The PEOPLE of the State of California, Plaintiff and Respondent, v. Sterling HALL, Defendant and Appellant.

Cr. 12868.

Decided: August 30, 1967

William F. Ritner, Los Angeles, under appointment by the Court of Appeal, for appellant. Thomas C. Lynch, Atty. Gen., William E. James, Asst. Atty. Gen., Bradley A. Stoutt, Deputy Atty. Gen., for respondent.

This is an appeal from a judgment of conviction of three counts of armed robbery.

In an information filed in Los Angeles on February 15, 1966, appellant, with Clifton M. Adamson and Charles H. Thompson, was jointly charged in count I with robbing Thomas Johnson of certain jewels of the value of $13,150 on January 4, 1966, and it was charged that at the time of the commission of the offense the defendants were armed with a deadly weapon, namely, an automatc pistol. In count II the same defendants were charged with robbing Jessie Goodlow of a purse containing items of value in excess of $200 under the same circumstances, and on the same date as related in count I. In count III the same defendants were charged with robbing David M. Collins of a billfold, man's watch and $25 in money under the same circumstances, and at the same time as above related in count I. It was further charged that appellant was previously convicted of robbery in July, 1959, in the county of Los Angeles. Appellant was found guilty of first degree robbery as to each count and it was further found that at the time of the commission of the offenses appellant was armed. Appellant filed a timely notice of appeal.
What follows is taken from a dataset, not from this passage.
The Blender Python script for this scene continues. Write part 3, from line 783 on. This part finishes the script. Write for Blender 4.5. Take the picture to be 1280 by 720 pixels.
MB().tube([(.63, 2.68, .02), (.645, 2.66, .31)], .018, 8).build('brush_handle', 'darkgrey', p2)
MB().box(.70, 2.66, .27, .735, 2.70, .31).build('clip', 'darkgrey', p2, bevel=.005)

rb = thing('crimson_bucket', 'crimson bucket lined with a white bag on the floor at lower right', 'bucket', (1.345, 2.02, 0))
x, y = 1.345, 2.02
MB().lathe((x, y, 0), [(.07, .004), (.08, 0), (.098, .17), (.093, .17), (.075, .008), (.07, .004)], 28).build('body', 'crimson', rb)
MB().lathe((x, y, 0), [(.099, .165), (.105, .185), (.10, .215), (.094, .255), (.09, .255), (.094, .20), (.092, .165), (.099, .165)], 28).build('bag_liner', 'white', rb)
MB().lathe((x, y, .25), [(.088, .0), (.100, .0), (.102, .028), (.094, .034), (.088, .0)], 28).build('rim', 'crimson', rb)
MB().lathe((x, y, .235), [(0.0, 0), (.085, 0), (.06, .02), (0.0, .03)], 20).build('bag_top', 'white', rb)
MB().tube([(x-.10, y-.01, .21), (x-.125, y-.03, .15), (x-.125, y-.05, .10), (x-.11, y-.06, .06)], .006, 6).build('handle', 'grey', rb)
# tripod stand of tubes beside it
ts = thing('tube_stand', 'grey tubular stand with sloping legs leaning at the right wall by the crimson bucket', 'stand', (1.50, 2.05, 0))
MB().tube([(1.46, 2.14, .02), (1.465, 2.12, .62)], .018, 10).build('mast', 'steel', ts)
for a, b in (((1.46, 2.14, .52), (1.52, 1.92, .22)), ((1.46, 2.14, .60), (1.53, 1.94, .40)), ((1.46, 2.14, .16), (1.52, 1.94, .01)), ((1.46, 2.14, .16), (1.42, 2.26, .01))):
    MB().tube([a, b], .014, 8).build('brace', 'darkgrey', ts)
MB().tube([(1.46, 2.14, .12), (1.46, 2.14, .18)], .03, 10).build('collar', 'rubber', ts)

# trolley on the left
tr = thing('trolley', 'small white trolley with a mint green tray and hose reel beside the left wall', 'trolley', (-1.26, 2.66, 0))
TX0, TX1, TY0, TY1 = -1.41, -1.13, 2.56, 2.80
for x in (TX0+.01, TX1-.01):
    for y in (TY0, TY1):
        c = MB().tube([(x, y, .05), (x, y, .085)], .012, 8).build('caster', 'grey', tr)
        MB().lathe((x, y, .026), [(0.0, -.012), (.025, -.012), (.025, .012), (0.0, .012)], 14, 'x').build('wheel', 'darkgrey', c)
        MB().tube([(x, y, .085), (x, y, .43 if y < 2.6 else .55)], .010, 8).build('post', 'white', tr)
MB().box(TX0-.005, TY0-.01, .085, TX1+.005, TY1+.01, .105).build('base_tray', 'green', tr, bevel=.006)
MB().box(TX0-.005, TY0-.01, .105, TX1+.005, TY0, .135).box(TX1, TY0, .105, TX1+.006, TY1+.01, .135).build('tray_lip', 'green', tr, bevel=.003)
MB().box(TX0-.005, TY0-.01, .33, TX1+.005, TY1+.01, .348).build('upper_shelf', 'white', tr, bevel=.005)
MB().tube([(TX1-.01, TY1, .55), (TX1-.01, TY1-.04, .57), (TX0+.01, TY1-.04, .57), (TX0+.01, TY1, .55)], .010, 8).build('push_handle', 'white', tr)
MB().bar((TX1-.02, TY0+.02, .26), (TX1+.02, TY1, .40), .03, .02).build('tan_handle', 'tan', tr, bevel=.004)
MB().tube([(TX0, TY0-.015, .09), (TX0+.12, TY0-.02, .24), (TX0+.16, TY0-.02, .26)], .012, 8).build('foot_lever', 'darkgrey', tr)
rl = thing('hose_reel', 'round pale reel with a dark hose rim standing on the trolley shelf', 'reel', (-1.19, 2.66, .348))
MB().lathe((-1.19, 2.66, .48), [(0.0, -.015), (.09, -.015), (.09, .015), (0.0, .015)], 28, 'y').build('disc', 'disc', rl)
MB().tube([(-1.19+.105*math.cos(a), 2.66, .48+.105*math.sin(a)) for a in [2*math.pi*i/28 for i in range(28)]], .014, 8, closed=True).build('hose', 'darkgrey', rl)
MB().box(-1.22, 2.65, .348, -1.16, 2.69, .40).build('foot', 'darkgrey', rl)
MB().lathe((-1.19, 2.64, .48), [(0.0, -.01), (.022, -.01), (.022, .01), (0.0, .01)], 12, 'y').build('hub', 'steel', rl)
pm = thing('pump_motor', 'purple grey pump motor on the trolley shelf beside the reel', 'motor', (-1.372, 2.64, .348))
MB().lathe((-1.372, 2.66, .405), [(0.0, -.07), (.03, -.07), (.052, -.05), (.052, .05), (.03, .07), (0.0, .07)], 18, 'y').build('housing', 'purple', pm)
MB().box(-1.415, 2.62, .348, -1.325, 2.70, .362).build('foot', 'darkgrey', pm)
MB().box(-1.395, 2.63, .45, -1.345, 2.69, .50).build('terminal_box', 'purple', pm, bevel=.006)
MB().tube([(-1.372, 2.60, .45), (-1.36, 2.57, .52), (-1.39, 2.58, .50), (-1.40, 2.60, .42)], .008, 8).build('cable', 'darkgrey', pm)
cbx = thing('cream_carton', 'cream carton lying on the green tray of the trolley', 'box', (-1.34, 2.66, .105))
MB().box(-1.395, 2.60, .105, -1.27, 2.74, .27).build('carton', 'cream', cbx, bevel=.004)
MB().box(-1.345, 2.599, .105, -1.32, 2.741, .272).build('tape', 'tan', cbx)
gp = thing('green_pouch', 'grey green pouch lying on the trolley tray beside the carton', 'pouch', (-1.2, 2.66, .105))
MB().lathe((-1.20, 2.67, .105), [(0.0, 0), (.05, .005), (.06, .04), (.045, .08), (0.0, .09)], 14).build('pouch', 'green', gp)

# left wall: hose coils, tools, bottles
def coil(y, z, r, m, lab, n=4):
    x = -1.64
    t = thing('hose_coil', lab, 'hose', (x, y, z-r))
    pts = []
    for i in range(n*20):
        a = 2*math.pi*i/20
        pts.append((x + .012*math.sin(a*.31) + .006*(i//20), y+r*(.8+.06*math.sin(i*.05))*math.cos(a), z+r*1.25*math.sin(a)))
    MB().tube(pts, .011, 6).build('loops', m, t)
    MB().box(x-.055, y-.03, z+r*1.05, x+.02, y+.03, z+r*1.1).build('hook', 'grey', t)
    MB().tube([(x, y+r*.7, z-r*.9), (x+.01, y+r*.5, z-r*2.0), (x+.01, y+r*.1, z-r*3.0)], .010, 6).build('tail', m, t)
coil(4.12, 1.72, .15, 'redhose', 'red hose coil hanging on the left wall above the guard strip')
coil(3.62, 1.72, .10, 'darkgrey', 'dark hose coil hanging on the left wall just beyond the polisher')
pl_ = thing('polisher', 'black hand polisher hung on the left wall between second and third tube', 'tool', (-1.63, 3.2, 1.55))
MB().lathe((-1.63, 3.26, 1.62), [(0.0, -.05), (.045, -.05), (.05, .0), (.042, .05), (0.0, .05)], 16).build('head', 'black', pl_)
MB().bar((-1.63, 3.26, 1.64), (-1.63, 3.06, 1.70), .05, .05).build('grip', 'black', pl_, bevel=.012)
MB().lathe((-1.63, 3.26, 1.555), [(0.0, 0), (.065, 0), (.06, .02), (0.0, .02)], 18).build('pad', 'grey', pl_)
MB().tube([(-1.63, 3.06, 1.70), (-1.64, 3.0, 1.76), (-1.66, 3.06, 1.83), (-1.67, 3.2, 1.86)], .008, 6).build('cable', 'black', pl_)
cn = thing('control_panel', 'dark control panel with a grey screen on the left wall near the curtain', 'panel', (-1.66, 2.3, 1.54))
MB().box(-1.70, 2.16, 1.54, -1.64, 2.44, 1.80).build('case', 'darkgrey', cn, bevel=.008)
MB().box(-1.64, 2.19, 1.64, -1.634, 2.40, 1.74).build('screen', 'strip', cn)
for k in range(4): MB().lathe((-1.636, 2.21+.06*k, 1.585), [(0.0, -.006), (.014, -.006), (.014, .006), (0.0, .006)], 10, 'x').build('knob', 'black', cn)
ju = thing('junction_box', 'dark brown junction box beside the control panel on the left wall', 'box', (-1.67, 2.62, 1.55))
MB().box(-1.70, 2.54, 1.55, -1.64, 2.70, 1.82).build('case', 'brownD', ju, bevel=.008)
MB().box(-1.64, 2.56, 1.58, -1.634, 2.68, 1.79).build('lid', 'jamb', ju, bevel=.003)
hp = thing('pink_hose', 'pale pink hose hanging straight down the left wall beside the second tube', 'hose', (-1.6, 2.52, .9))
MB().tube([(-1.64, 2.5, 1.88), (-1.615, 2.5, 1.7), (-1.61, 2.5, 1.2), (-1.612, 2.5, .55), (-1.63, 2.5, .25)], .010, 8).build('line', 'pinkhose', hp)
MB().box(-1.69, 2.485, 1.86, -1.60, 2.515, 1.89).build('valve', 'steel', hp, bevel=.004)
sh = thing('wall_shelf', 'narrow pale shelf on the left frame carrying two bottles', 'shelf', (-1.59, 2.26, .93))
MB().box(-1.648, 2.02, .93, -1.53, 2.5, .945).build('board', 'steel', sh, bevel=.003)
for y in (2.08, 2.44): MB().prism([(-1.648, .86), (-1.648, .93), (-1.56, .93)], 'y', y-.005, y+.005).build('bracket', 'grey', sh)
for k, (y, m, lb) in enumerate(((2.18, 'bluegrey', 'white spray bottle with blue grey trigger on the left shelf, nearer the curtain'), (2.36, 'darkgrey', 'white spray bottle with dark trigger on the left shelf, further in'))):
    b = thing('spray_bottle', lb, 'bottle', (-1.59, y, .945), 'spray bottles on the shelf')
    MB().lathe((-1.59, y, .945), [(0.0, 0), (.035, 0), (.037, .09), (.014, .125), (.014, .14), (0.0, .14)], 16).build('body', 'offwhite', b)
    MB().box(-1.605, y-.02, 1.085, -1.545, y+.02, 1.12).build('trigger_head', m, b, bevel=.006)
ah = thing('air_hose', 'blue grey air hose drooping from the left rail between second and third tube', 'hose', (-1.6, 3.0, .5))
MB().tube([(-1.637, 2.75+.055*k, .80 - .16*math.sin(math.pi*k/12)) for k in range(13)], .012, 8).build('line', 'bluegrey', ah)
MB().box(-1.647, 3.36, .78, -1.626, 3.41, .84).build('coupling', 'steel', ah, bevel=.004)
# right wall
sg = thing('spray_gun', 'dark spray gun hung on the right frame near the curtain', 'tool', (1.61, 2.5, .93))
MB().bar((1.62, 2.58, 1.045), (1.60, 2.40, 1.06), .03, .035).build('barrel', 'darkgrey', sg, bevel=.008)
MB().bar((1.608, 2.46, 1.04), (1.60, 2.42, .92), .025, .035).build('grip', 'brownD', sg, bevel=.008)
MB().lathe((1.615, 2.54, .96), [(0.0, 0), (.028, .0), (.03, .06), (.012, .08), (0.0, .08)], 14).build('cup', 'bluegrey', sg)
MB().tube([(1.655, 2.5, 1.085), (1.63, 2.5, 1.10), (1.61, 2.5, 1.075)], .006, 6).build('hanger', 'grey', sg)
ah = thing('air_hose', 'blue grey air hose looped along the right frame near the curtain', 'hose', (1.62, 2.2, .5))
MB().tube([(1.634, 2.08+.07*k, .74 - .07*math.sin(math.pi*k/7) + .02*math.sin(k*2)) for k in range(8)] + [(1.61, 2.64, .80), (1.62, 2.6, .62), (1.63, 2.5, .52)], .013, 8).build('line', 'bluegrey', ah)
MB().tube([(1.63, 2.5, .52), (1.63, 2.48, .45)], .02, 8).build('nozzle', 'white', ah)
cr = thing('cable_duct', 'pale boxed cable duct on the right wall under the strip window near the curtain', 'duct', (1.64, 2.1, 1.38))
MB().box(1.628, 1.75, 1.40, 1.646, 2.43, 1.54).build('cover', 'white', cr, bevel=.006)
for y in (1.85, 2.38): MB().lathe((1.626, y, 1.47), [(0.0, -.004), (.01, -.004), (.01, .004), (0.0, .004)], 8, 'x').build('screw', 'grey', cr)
Appellant concedes that the evidence is sufficient to sustain his convictions on counts I and II (robbery of Thomas Johnson and Jessie Goodlow) but contends that as to count III (robbery of David Collins) the evidence is insufficient because it does not reveal his intent permanently to deprive Collins of his property. This contention is without merit.

The testimony of the prosecution witnesses discloses that on January 4, 1966, Thomas Johnson resided at 4514 South Van Ness Street, Los Angeles, with his sister, Jessie Mae Goodlow. When Jessie arrived at the residence around 6:15 p.m. on that date she found a man standing on the porch who said he was waiting for someone inside. She knocked and when her brother opened the door, the stranger pushed Jessie inside. Once inside he brandished a gun and forced Jessie, her brother, and their visiting neighbor, David Collins, to lie down on the floor. About that time the intruder was joined by another, shorter man and he then told Thomas Johnson, ‘B.B. has paid me to kill you, * * * You're dead.’ He went on to say that he had to kill all of them.

Jessie, who had seen the man on the front porch, later identified him both by voice and appearance in a police line-up. Although at the time of the robbery he was wearing a sheer stocking over his face, she was able to see through it and she identified him, in part, by a mole slightly above his upper right lip. Moreover, the intruder talked the whole time he was in the house, and all three robbery victims easily recognized and identified him by his voice.

After forcing his victims to lie down, Sterling Hall removed Johnson's wallet from his pocket, found that it contained no money, and then discovered and removed $215 from Johnson's front pocket. Appellant once again threatened to kill the group, but Johnson offered to give him all of the money in the house if he would refrain from so doing. Appellant agreed that if there was enough money he would let them go and he allowed Johnson to get up from the floor. When Johnson arose he saw a tall man wearing a pillowcase over his head and holding a gun. He disclosed his safe to the intruders. Thereafter appellant took Johnson to his bedroom, covered his head with a bedspread, placed his gun against Johnson's temple and said that he would give him a chance, but that if he ever heard about ‘this again’ Johnson wouldn't have another chance. He then bound Johnson's hands and feet and both criminals left.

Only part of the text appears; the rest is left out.